Kedua, hambatan investasi, yang
membuat investasi sulit berkembang. Ini tecermin dari kemudahan menjalankan
bisnis yang dirilis Bank Dunia (2016). Indonesia di posisi ke-109. Jauh di
bawah Malaysia (18), Tiongkok (84), dan Filipina (103).
Paket
ekonomi
Memang, pemerintah telah memiliki
arsenal untuk membongkar hambatan investasi melalui seri paket ekonomi. Total
sudah 12 yang dirilis. Sayangnya, sebagian besar seri paket ekonomi ini tidak
mudah dieksekusi di lapangan. Jika tidak segera dibenahi, khususnya koordinasi,
sinkronisasi, eksekusi, dan evaluasi, akan mengancam kredibilitas paket ekonomi
selanjutnya.
Akhirnya, semua itu akan menggerus
kepercayaan investor yang selama ini berharap banyak pada paket ekonomi.
Bagaimanapun, kepastian jadi hal utama yang selalu dituntut investor.
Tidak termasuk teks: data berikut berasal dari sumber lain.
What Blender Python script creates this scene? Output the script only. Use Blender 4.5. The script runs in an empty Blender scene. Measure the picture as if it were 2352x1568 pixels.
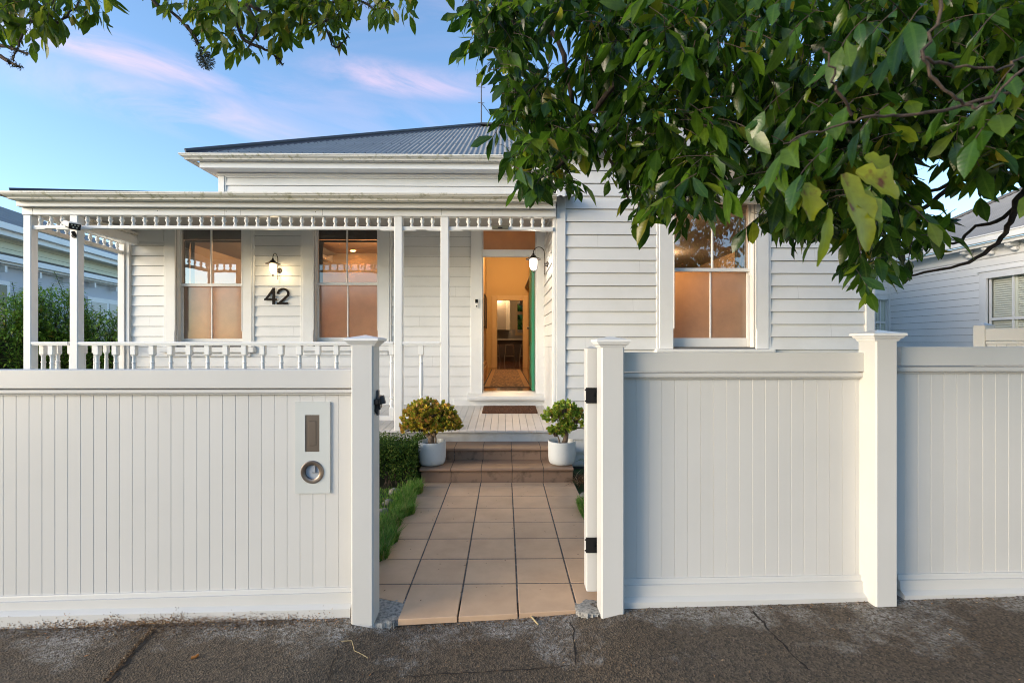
import bpy, math, random
from mathutils import Vector, Matrix, Euler
import mathutils
R = math.radians
PI = math.pi
SC = bpy.context.scene
COL = SC.collection

# ------------------------------------------------------------------ camera
F, PSI, CZ, CYP = 1077.0, 0.015, 1.45, 786.0     # focal in px of a 2352 wide frame, yaw, eye height, horizon row
cam_d = bpy.data.cameras.new('camera'); cam = bpy.data.objects.new('camera', cam_d); COL.objects.link(cam)
cam.location = (0, 0, CZ); cam.rotation_euler = (R(90), 0, -PSI)
cam_d.sensor_width = 36; cam_d.lens = F / 2352 * 36; cam_d.shift_y = 2 / 2352
cam_d.clip_start = 0.05; cam_d.clip_end = 1500
cam_d.dof.use_dof = True; cam_d.dof.focus_distance = 4.6; cam_d.dof.aperture_fstop = 4.5
SC.camera = cam

# ------------------------------------------------------------------ light
SUN_EL, SUN_AZ = R(12), R(-116)                    # azimuth from +Y, positive towards +X: low in the west, left and behind
sdir = Vector((math.sin(SUN_AZ) * math.cos(SUN_EL), math.cos(SUN_AZ) * math.cos(SUN_EL), math.sin(SUN_EL)))
sun_d = bpy.data.lights.new('sun', 'SUN'); sun = bpy.data.objects.new('sun', sun_d); COL.objects.link(sun)
sun_d.energy = 1.6; sun_d.angle = R(30); sun_d.color = (1.0, 0.83, 0.62)
sun.rotation_euler = sdir.to_track_quat('Z', 'Y').to_euler(); sun.location = (-8, -6, 6)
world = bpy.data.worlds.new('World'); SC.world = world; world.use_nodes = True
wn = world.node_tree.nodes; wl = world.node_tree.links
bg = wn['Background']
sky = wn.new('ShaderNodeTexSky'); sky.sky_type = 'NISHITA'; sky.sun_disc = False
sky.sun_elevation = SUN_EL; sky.sun_rotation = SUN_AZ
sky.air_density = 1.0; sky.dust_density = 0.6; sky.ozone_density = 2.2
SKY_GAIN = 1.0
bg.inputs['Strength'].default_value = 0.15

def wnode(t, **k):
    n = wn.new(t)
    for a, b in k.items(): setattr(n, a, b)
    return n
tc = wnode('ShaderNodeTexCoord')
mp = wnode('ShaderNodeMapping'); mp.inputs['Scale'].default_value = (1.5, 1.5, 5.5); mp.inputs['Location'].default_value = (1.3, 0.0, 0.35)
mp.inputs['Rotation'].default_value = (0, R(9), 0)
wl.new(tc.outputs['Generated'], mp.inputs['Vector'])
nz = wnode('ShaderNodeTexNoise'); nz.inputs['Scale'].default_value = 2.4; nz.inputs['Detail'].default_value = 10; nz.inputs['Roughness'].default_value = 0.60
nz.inputs['Distortion'].default_value = 0.6
wl.new(mp.outputs['Vector'], nz.inputs['Vector'])
rp = wnode('ShaderNodeValToRGB'); rp.color_ramp.elements[0].position = 0.42; rp.color_ramp.elements[1].position = 0.70
rp.color_ramp.elements[0].color = (0, 0, 0, 1); rp.color_ramp.elements[1].color = (1, 1, 1, 1)
wl.new(nz.outputs['Fac'], rp.inputs['Fac'])
mx = wnode('ShaderNodeMixRGB', blend_type='MIX')
mx.inputs['Color2'].default_value = (3.9, 2.5, 2.75, 1)
mf = wnode('ShaderNodeMath', operation='MULTIPLY'); mf.inputs[1].default_value = 0.68
# two long wisps of sunset cloud and a faint veil: direction-space ellipses broken up by the noise
acc = None
for (dx, dy, dz), (sx, sy, sz), wgt in (((-.58, .71, .425), (.20, .30, .030), .75), ((-.50, .75, .375), (.26, .30, .045), .6), ((-.17, .86, .478), (.20, .30, .030), 1.0), ((-.30, .84, .42), (.28, .3, .05), .35), ((-.25, .8, .62), (.35, .3, .12), .25)):
    v1 = wnode('ShaderNodeVectorMath', operation='SUBTRACT'); v1.inputs[1].default_value = (dx, dy, dz); wl.new(tc.outputs['Generated'], v1.inputs[0])
    v2 = wnode('ShaderNodeVectorMath', operation='DIVIDE'); v2.inputs[1].default_value = (sx, sy, sz); wl.new(v1.outputs[0], v2.inputs[0])
    v3 = wnode('ShaderNodeVectorMath', operation='LENGTH'); wl.new(v2.outputs[0], v3.inputs[0])
    m1 = wnode('ShaderNodeMapRange', interpolation_type='SMOOTHSTEP'); m1.inputs['From Min'].default_value = 1.25; m1.inputs['From Max'].default_value = .1; m1.inputs['To Max'].default_value = wgt
    wl.new(v3.outputs['Value'], m1.inputs['Value'])
    if acc is None: acc = m1.outputs[0]
    else:
        ad = wnode('ShaderNodeMath', operation='MAXIMUM'); wl.new(acc, ad.inputs[0]); wl.new(m1.outputs[0], ad.inputs[1]); acc = ad.outputs[0]
m0 = wnode('ShaderNodeMath', operation='MULTIPLY'); wl.new(rp.outputs['Color'], m0.inputs[0]); wl.new(acc, m0.inputs[1])
wl.new(m0.outputs[0], mf.inputs[0]); wl.new(mf.outputs[0], mx.inputs['Fac'])
tint = wnode('ShaderNodeMixRGB', blend_type='MULTIPLY'); tint.inputs['Fac'].default_value = 1
tint.inputs['Color2'].default_value = (0.89, 0.95, 1.02, 1)
wl.new(sky.outputs['Color'], tint.inputs['Color1']); wl.new(tint.outputs['Color'], mx.inputs['Color1'])
wl.new(mx.outputs['Color'], bg.inputs['Color'])

SC.view_settings.view_transform = 'Standard'; SC.view_settings.look = 'None'
SC.view_settings.gamma = 1.0; SC.view_settings.exposure = 1.42; SC.view_settings.use_curve_mapping = False
SC.cycles.use_denoising = True
SC.cycles.max_bounces = 8; SC.cycles.transparent_max_bounces = 12
SC.cycles.sample_clamp_indirect = 6
SC.cycles.filter_width = 1.05

# ------------------------------------------------------------------ helpers
cp, sp = math.cos(PSI), math.sin(PSI)
def X(px, Y):
    u = (px - 1176) / F
    return Y * (sp + u * cp) / (cp - u * sp)
def Dp(px, Y):
    u = (px - 1176) / F
    return Y / (cp - u * sp)
def Z(px, py, Y): return CZ - (py - CYP) / F * Dp(px, Y)
def P(px, py, Y): return Vector((X(px, Y), Y, Z(px, py, Y)))
def G(px, py, z=0.0):
    d = F * (CZ - z) / (py - CYP); u = (px - 1176) / F
    return Vector((d * (sp + u * cp), d * (cp - u * sp), z))

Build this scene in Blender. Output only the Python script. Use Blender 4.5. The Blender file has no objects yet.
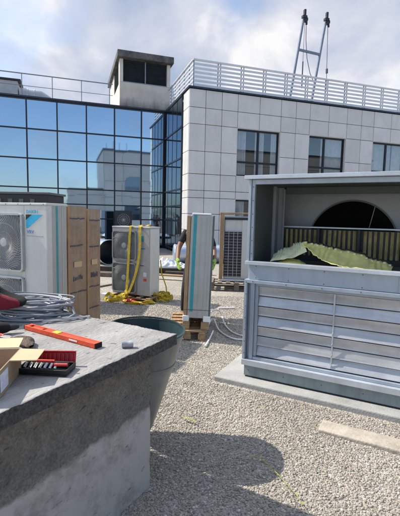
import bpy, bmesh, math, random
import numpy as np
from mathutils import Vector, Matrix, noise, Quaternion
R = math.radians
random.seed(7)
sc = bpy.context.scene
col = sc.collection

# ------------------------------------------------------------------ helpers
class MB:
    """collects shapes into one mesh"""
    def __init__(s): s.v = []; s.f = []; s.m = []; s.mi = 0
    def add(s, vs, fs):
        o = len(s.v); s.v += [tuple(v) for v in vs]
        for f in fs: s.f.append(tuple(i + o for i in f)); s.m.append(s.mi)
        return s
    def mat(s, i): s.mi = i; return s
    def box(s, x0, x1, y0, y1, z0, z1):
        return s.add([(x0,y0,z0),(x1,y0,z0),(x1,y1,z0),(x0,y1,z0),(x0,y0,z1),(x1,y0,z1),(x1,y1,z1),(x0,y1,z1)],
                     [(0,3,2,1),(4,5,6,7),(0,1,5,4),(1,2,6,5),(2,3,7,6),(3,0,4,7)])
    def bar(s, a, b, w, h, up=(0,0,1)):
        """rectangular bar from a to b, w wide (sideways) and h tall (along up)"""
        a = Vector(a); b = Vector(b); d = (b-a).normalized(); up = Vector(up)
        if abs(d.dot(up)) > .98: up = Vector((0,1,0))
        sd = d.cross(up).normalized()*(w/2); u = sd.cross(d).normalized()*(h/2)
        vs = [a-sd-u, a+sd-u, a+sd+u, a-sd+u, b-sd-u, b+sd-u, b+sd+u, b-sd+u]
        return s.add(vs, [(0,1,2,3),(7,6,5,4),(0,4,5,1),(1,5,6,2),(2,6,7,3),(3,7,4,0)])
    def tube(s, pts, r, n=8, closed=False, caps=True):
        P = [Vector(p) for p in pts]; k = len(P)
        rs = r if isinstance(r, (list, tuple)) else [r]*k
        vs = []; fs = []; prev = None
        for i in range(k):
            if closed: t = (P[(i+1) % k] - P[i-1])
            else: t = P[min(i+1,k-1)] - P[max(i-1,0)]
            t = t.normalized() if t.length > 1e-9 else Vector((0,0,1))
            if prev is None:
                a = Vector((0,0,1)) if abs(t.z) < .9 else Vector((1,0,0))
                x = t.cross(a).normalized()
            else:
                x = prev - t*prev.dot(t)
                x = x.normalized() if x.length > 1e-6 else t.orthogonal().normalized()
            prev = x; y = t.cross(x)
            for j in range(n):
                an = 2*math.pi*j/n
                vs.append(P[i] + (x*math.cos(an) + y*math.sin(an))*rs[i])
        for i in range(k if closed else k-1):
            i2 = (i+1) % k
            for j in range(n):
                fs.append((i*n+j, i*n+(j+1)%n, i2*n+(j+1)%n, i2*n+j))
        if caps and not closed:
            fs.append(tuple(reversed(range(n)))); fs.append(tuple((k-1)*n+j for j in range(n)))
        return s.add(vs, fs)
    def ribbon(s, pts, w, t, side):
        """flat strap along pts; side = width direction"""
        P = [Vector(p) for p in pts]; k = len(P); vs = []; fs = []
        for i in range(k):
            tg = (P[min(i+1,k-1)] - P[max(i-1,0)]).normalized()
            sd = Vector(side(i) if callable(side) else side); sd = (sd - tg*sd.dot(tg)).normalized()
            nn = tg.cross(sd)
            for a, b in ((-1,-1),(1,-1),(1,1),(-1,1)):
                vs.append(P[i] + sd*a*w/2 + nn*b*t/2)
        for i in range(k-1):
            for j in range(4): fs.append((i*4+j, i*4+(j+1)%4, (i+1)*4+(j+1)%4, (i+1)*4+j))
        fs += [(3,2,1,0), tuple((k-1)*4+j for j in range(4))]
        return s.add(vs, fs)
    def prism(s, poly, d):
        """polygon (3D points) extruded by the vector d"""
        n = len(poly); d = Vector(d); vs = [Vector(p) for p in poly] + [Vector(p)+d for p in poly]
        fs = [tuple(reversed(range(n))), tuple(range(n, 2*n))]
        for i in range(n): fs.append((i, (i+1)%n, n+(i+1)%n, n+i))
        return s.add(vs, fs)
    def lathe(s, prof, n=32, c=(0,0,0), axis='z', closed=False):
        vs = []; fs = []; k = len(prof)
        for r, z in prof:
            for j in range(n):
                a = 2*math.pi*j/n; x, y = r*math.cos(a), r*math.sin(a)
                p = (x,y,z) if axis == 'z' else ((x,z,y) if axis == 'y' else (z,x,y))
                vs.append((c[0]+p[0], c[1]+p[1], c[2]+p[2]))
        for i in range(k if closed else k-1):
            i2 = (i+1)%k
            for j in range(n): fs.append((i*n+j, i*n+(j+1)%n, i2*n+(j+1)%n, i2*n+j))
        return s.add(vs, fs)
    def grid(s, fn, nu, nv):
        vs = [fn(i/nu, j/nv) for j in range(nv+1) for i in range(nu+1)]
        fs = [(j*(nu+1)+i, j*(nu+1)+i+1, (j+1)*(nu+1)+i+1, (j+1)*(nu+1)+i) for j in range(nv) for i in range(nu)]
        return s.add(vs, fs)
    def build(s, name, mats, parent=None, smooth=False, bevel=0, solid=0, segs=2, angle=35):
        me = bpy.data.meshes.new(name); me.from_pydata(s.v, [], s.f)
        bm = bmesh.new(); bm.from_mesh(me); bmesh.ops.recalc_face_normals(bm, faces=bm.faces); bm.to_mesh(me); bm.free()
        mats = mats if isinstance(mats, (list, tuple)) else [mats]
        for m in mats: me.materials.append(m)
        if len(mats) > 1: me.polygons.foreach_set('material_index', s.m)
        if smooth:
            me.polygons.foreach_set('use_smooth', [True]*len(me.polygons))
            me.set_sharp_from_angle(angle=R(angle))
        o = bpy.data.objects.new(name, me); col.objects.link(o)
        if parent: o.parent = parent
        if solid:
            md = o.modifiers.new('Solidify', 'SOLIDIFY'); md.thickness = solid; md.offset = 0
        if bevel:
            md = o.modifiers.new('Bevel', 'BEVEL'); md.width = bevel; md.segments = segs; md.limit_method = 'ANGLE'; md.angle_limit = R(40)
            md.harden_normals = False
        return o

def tag(o, label=None, cat=None, group=None, kind=None):
    if label: o['label'] = label
    if cat: o['category'] = cat
    if group: o['group'] = group
    if kind: o['kind'] = kind
    return o
def thing(name, label, cat, loc=(0,0,0), rz=0, group=None):
    o = bpy.data.objects.new(name, None); col.objects.link(o)
    o.location = loc; o.rotation_euler = (0,0,rz); o.empty_display_size = .1
    return tag(o, label, cat, group)
def children(o): return [c for c in bpy.data.objects if c.parent == o]
def copy_tree(o, parent=None):
    c = o.copy(); col.objects.link(c); c.parent = parent
    for ch in children(o): copy_tree(ch, c)
    return c

# ------------------------------------------------------------------ materials
def mat(name, c, rough=.6, metal=0, var=.12, scale=6, bump=0, bscale=80, spec=.5, c2=None, coat=0, stretch=None, trans=0, alpha=1):
    """principled with noise-driven colour variation and bump"""
    m = bpy.data.materials.new(name); m.use_nodes = True; nt = m.node_tree; N = nt.nodes; L = nt.links
    b = N['Principled BSDF']; b.inputs['Roughness'].default_value = rough; b.inputs['Metallic'].default_value = metal
    b.inputs['Specular IOR Level'].default_value = spec
    if coat: b.inputs['Coat Weight'].default_value = coat
    if trans: b.inputs['Transmission Weight'].default_value = trans
    b.inputs['Alpha'].default_value = alpha
    tc = N.new('ShaderNodeTexCoord'); vec = tc.outputs['Object']
    if stretch:
        mp = N.new('ShaderNodeMapping'); mp.inputs['Scale'].default_value = stretch; L.new(vec, mp.inputs['Vector']); vec = mp.outputs[0]
    n1 = N.new('ShaderNodeTexNoise'); n1.inputs['Scale'].default_value = scale; n1.inputs['Detail'].default_value = 8; n1.inputs['Roughness'].default_value = .65
    L.new(vec, n1.inputs['Vector'])
    rp = N.new('ShaderNodeValToRGB'); rp.color_ramp.elements[0].position = .32; rp.color_ramp.elements[1].position = .68
    c = tuple(c)[:3]; d = c2 if c2 else tuple(x*(1-2*var) for x in c)
    rp.color_ramp.elements[0].color = (*d, 1); rp.color_ramp.elements[1].color = (*[min(1, x*(1+ (0 if c2 else var*.5))) for x in c], 1)
    L.new(n1.outputs['Fac'], rp.inputs['Fac']); L.new(rp.outputs['Color'], b.inputs['Base Color'])
    mr = N.new('ShaderNodeMapRange'); mr.inputs['To Min'].default_value = max(0, rough-.1); mr.inputs['To Max'].default_value = min(1, rough+.1)
    L.new(n1.outputs['Fac'], mr.inputs['Value']); L.new(mr.outputs[0], b.inputs['Roughness'])
    if bump:
        n2 = N.new('ShaderNodeTexNoise'); n2.inputs['Scale'].default_value = bscale; n2.inputs['Detail'].default_value = 6
        L.new(vec, n2.inputs['Vector'])
        bp = N.new('ShaderNodeBump'); bp.inputs['Strength'].default_value = bump; bp.inputs['Distance'].default_value = .02
        L.new(n2.outputs['Fac'], bp.inputs['Height']); L.new(bp.outputs[0], b.inputs['Normal'])
    return m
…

Ketiga, hambatan birokrasi. Ini
masalah klasik yang sulit terpecahkan. Hambatan birokrasi adalah salah satu
kontributor rendahnya pencapaian target pembangunan ekonomi. Pemerintah pusat
dan daerah masih sering tidak sevisi menjalankan kebijakan perekonomian.
oleh: Desmon Silitonga
disadur dari Kompas, Rabu, 25 Mei
2016
Contoh sederhana dari hambatan
birokrasi ialah terkait alokasi transfer daerah. Pemerintah pusat mendorong
agar daerah segera membelanjakan alokasi transfer daerah, khususnya untuk
sektor produktif.
Namun, pemerintah daerah lebih
senang memarkir alokasi transfer daerah di perbankan daerah. Akhir April 2016,
nilainya mencapai Rp 220 triliun.
Selain itu, masih banyak regulasi
yang dirilis pemerintah daerah yang justru jadi penghambat investasi, padahal
pemerintah pusat berupaya merampingkan. Jika titik lemah ini tidak segera
diatasi, jalan menuju peringkat layak investasi masih terjal.